The problem nowadays comes with banks’ “arrangement fees”. In terms of the actual time involved, one farmer reckoned that his fee worked out at several hundred pounds per hour.

At this point he went on a rant about bankers, their bonuses and the fact that they were bailed out by people like himself as a taxpayer.

I do hope if the NFU finds extortionate rates being charged then they will immediately name and shame the culprits. Gone are the days when banks and bankers were beyond criticism. If the NFU can target the largest retailers in the land when they mistreat the farming industry, then they should do the same with any errant banks.

My other concern with the current borrowing figures in Scottish agriculture is that it continues to increase. The latest statistics show some £1,670 million in advances to farmers.
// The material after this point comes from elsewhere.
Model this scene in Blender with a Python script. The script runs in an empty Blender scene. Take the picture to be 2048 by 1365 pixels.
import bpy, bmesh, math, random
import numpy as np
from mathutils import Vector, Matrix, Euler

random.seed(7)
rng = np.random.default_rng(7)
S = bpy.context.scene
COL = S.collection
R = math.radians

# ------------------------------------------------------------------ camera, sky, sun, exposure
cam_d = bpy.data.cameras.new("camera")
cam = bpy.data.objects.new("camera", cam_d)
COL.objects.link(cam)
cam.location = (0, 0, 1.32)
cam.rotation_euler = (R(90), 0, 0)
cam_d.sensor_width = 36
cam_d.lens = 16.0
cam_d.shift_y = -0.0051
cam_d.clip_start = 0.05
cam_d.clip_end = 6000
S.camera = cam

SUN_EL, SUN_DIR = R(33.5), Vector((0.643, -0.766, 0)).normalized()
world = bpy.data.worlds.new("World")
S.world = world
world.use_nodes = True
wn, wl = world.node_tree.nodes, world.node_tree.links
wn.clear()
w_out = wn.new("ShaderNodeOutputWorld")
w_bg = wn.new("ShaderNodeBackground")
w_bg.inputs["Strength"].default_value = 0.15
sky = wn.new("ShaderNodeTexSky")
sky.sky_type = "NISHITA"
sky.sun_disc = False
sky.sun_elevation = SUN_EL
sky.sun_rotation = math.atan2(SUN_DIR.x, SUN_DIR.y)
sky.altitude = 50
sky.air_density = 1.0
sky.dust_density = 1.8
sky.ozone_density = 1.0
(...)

I admit that when that sum of money is spread evenly over the farmland of Scotland, it will not amount to any great sum per acre but as everyone knows, the borrowing is far from even. As a rough guide, one-third of those farming have no borrowing, one-third have seasonal requirements and the balance have long-term debt.

I know that Mark Twain said to invest in land because “they are not making it anymore” and estate agents selling farms say it is “as safe as houses”. But consider the comparison: The investment in houses idea has been blown out of the water with reductions in property values and negative equity.

By all means take cash from naïve businessmen, but remember that money borrowed has to be repaid at some point.